* [What is expected]
Would you quote the material below from its first line through the line containing "D = math.radians", exactly and with both ends included?

-=-=-=-=-

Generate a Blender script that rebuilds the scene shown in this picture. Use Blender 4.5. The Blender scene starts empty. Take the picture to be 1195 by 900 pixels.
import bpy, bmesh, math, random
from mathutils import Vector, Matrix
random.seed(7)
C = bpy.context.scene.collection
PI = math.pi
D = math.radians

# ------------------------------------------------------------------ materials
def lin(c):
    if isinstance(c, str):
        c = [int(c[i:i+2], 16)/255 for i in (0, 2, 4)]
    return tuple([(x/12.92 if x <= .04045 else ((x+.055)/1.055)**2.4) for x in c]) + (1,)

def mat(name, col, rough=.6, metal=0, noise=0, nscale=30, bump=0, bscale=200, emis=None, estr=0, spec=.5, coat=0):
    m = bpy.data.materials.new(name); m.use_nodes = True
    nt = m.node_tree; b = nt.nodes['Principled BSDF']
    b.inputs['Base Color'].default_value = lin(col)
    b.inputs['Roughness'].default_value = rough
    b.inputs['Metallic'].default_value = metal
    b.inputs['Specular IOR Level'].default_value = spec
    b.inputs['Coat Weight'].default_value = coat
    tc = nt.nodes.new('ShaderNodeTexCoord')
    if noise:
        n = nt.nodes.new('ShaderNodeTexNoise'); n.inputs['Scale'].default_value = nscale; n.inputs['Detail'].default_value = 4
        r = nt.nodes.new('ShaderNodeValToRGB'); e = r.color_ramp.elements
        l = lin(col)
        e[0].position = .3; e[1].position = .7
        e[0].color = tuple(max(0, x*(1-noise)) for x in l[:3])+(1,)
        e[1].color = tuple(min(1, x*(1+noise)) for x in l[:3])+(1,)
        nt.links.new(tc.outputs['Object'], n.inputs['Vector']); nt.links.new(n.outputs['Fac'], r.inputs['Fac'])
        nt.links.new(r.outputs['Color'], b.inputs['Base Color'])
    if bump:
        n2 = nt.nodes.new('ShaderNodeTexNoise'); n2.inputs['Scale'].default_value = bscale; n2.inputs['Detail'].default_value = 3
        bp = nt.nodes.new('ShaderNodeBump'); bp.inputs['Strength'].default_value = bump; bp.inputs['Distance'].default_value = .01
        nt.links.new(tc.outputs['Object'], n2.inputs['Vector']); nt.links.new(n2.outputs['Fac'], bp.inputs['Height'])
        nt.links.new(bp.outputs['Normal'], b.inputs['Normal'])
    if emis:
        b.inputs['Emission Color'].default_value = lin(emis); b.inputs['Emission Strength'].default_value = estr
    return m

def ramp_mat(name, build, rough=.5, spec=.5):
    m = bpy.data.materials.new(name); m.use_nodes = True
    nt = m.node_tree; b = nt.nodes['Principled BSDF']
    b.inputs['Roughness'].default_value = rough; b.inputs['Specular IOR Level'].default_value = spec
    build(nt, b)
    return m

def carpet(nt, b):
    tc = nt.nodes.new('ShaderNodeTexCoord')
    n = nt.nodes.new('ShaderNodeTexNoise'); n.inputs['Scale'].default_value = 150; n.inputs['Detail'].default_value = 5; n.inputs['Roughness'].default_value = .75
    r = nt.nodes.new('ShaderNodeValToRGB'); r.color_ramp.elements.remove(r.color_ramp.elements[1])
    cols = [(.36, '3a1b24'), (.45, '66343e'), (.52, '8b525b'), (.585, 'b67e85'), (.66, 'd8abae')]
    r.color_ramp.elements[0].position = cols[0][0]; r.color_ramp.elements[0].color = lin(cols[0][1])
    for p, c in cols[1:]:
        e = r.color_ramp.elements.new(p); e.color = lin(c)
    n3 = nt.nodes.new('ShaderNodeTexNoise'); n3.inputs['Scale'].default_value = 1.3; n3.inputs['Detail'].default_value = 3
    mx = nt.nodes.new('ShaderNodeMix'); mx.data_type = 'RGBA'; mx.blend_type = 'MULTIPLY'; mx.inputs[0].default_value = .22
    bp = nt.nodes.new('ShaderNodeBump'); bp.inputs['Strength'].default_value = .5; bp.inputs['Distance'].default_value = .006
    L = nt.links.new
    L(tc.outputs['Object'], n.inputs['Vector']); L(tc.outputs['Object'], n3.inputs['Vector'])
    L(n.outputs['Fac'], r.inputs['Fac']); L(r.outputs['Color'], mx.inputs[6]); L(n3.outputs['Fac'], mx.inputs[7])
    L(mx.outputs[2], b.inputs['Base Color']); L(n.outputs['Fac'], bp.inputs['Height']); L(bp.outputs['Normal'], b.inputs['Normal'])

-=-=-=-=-

* [Answer to the task]
Generate a Blender script that rebuilds the scene shown in this picture. Use Blender 4.5. The Blender scene starts empty. Take the picture to be 1195 by 900 pixels.
import bpy, bmesh, math, random
from mathutils import Vector, Matrix
random.seed(7)
C = bpy.context.scene.collection
PI = math.pi
D = math.radians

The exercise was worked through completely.